Bu konuda rivayetler muhtelif olsa da ABD başkentinde öne çıkan senaryo şöyle; Erdoğan zaten iyi ilişkiler olan, hatta büyük bir kısmına maaş ödediği bu savaşçıları YPG’ye karşı kullanmak için yeniden örgütlüyor.
Yerel Arap aşiretlerin de desteğiyle on binlerce kişiye ulaşacak (bazı uzmanlara göre 100 bin ) bu güçler Erdoğan’ın Kürtlerle karşı yürüttüğü mücadelenin merkezinde yer alacak. Zaten bölgede muhtelif oranlarda Türk birlikleri var.
Erdoğan’ın bu stratejisinin bir sonucu olarak Türkiye’nin desteklediği ‘yabancı savaşçılar’ ile YPG karşı karşıya gelecek. Doğal olarak bu sonuç Türkiye ile ABD arasında yeni bir kriz demek. Türkiye’nin bölgeden çekilen silahlı gruplar üzerindeki ‘hakimiyeti’ de bir diğer polemik konusu.
Washington’da ki uzmanlar ABD’nin Türkiye ile Kürtler arasında bir tercih yapma durumunda kalırsa Türkiye’yi tercih edeceğini fakat Kürtlerle olan sürecinde çok sancılı olacağını savunuyor.
Suriye’de yaşanan bu gelişmelere paralel olarak devam eden diğer gerginlik konusu ise Rusya’dan alınacak S-400’ler. ABD tarafı her fırsatta Türkiye’nin S-400 almaması gerektiğini, akti halde yaptırımların kapıda olduğunu açıkça söylüyor.
Nitekim Kongre’den geçen yaptırım kararları var.
Türkiye tarafı ise S-400 meselesini ‘bitmiş bir konu’ olarak değerlendiriyor. AKP cephesinden sızanlara göre S-400’lerde bir tartışma yok; karar verildi ve S-400’ler alınacak.
Bu arada kulislere göre Türkiye ile Rusya arasında yapılan İdlib mutabakatının yazılı olmayan maddelerinden birisi de S-400’ler. Ruslar’ın S-400 konusunda geri adım atılmaması kararıyla İdlib anlaşmasına onay verdiği de Washington’da dile getirilen konulardan.
Türkiye ile ABD arasındaki diğer başlıklarda rahatlama olsa bile S-400’lerde krizin süreceği beklentisi hayli güçlü.
Halkbank’a kesilecek ceza, Zarrab’ın anlatımlarından çıkacak yeni iddianameler ve diğer başlıklar. Uzun lafın kısası Brunson ABD’ye dönse bile Ankara ile Washington arasındaki buzların erimesi kolay değil.

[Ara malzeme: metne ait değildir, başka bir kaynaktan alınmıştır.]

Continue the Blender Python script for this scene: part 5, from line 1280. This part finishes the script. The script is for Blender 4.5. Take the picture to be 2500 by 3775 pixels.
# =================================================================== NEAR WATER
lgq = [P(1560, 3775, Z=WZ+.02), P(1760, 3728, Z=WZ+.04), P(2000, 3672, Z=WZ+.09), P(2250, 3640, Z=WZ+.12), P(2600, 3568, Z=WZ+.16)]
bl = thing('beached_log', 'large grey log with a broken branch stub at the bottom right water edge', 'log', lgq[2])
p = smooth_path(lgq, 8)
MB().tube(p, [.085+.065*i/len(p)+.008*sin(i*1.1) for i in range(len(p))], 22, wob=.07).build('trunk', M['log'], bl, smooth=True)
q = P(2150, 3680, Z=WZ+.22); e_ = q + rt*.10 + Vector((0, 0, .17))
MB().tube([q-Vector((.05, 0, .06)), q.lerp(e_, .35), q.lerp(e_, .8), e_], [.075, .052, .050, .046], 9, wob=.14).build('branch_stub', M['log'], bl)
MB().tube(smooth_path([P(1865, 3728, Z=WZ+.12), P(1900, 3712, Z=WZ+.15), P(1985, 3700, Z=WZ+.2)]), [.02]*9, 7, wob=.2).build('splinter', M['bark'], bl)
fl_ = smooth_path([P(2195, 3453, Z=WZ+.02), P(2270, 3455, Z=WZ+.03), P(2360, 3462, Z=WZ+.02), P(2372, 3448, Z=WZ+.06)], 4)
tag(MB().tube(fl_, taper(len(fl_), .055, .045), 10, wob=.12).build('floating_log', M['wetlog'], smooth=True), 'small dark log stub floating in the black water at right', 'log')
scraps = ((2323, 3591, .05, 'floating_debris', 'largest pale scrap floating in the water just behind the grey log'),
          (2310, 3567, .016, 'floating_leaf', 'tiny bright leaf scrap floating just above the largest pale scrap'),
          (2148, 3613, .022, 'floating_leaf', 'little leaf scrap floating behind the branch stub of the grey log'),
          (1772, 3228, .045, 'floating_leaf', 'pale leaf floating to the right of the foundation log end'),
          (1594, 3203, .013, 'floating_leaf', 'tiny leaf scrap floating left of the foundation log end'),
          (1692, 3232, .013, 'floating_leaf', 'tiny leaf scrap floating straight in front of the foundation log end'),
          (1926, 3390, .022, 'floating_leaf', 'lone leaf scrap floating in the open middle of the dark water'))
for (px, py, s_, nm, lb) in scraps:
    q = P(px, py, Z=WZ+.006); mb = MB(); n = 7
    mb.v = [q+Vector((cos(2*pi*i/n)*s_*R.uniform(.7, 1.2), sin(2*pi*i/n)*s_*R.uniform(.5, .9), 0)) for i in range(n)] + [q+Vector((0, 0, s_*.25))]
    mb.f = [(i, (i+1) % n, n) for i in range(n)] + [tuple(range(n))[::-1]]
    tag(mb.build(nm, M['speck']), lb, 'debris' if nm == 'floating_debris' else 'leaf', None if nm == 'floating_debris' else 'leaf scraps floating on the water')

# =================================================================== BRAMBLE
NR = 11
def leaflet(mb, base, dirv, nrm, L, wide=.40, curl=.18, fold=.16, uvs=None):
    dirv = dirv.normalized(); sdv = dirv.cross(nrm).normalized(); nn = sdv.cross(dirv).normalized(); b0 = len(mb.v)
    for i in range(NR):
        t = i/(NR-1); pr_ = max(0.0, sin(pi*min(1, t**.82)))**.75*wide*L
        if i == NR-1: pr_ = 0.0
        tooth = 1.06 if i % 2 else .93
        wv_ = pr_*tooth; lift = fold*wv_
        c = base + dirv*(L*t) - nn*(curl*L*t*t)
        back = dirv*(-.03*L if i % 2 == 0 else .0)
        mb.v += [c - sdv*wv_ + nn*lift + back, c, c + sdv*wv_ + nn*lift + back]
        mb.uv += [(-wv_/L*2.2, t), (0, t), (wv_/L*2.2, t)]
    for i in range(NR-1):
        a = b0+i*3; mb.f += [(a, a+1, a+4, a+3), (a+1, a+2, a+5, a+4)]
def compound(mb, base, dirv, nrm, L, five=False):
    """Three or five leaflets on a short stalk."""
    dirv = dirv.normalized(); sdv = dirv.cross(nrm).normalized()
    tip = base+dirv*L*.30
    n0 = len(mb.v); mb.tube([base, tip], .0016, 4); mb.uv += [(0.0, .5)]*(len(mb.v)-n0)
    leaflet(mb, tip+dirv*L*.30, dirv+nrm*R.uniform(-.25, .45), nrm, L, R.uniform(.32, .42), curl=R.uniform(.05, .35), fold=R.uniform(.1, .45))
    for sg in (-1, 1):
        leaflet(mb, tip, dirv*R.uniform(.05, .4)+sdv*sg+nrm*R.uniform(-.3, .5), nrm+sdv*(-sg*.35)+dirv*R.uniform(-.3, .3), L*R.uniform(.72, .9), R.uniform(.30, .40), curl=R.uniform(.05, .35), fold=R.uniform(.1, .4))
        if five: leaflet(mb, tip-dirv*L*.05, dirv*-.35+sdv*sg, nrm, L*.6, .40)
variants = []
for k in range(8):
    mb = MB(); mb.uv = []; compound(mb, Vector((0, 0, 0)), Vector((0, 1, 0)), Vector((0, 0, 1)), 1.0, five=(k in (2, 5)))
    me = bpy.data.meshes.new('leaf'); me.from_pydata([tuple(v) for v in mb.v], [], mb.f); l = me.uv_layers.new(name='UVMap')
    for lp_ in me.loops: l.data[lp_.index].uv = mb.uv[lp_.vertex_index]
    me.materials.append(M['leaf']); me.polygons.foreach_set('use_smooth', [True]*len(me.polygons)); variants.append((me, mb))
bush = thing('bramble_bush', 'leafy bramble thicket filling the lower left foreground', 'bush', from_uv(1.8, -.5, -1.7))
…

Çok zayıf bir ihtimal ama 12 Ekim’de Rahip Brunson bırakılmazsa o zaman Trump’ı Pentagon bile tutamaz. Öte yandan Brunson’un bırakılmaması demek ‘Erdoğan’ı da aşan bir irade’nin varlığını gösterir ki Erdoğan-Ergenekon ittifakı çatırdamaya başladı demektir.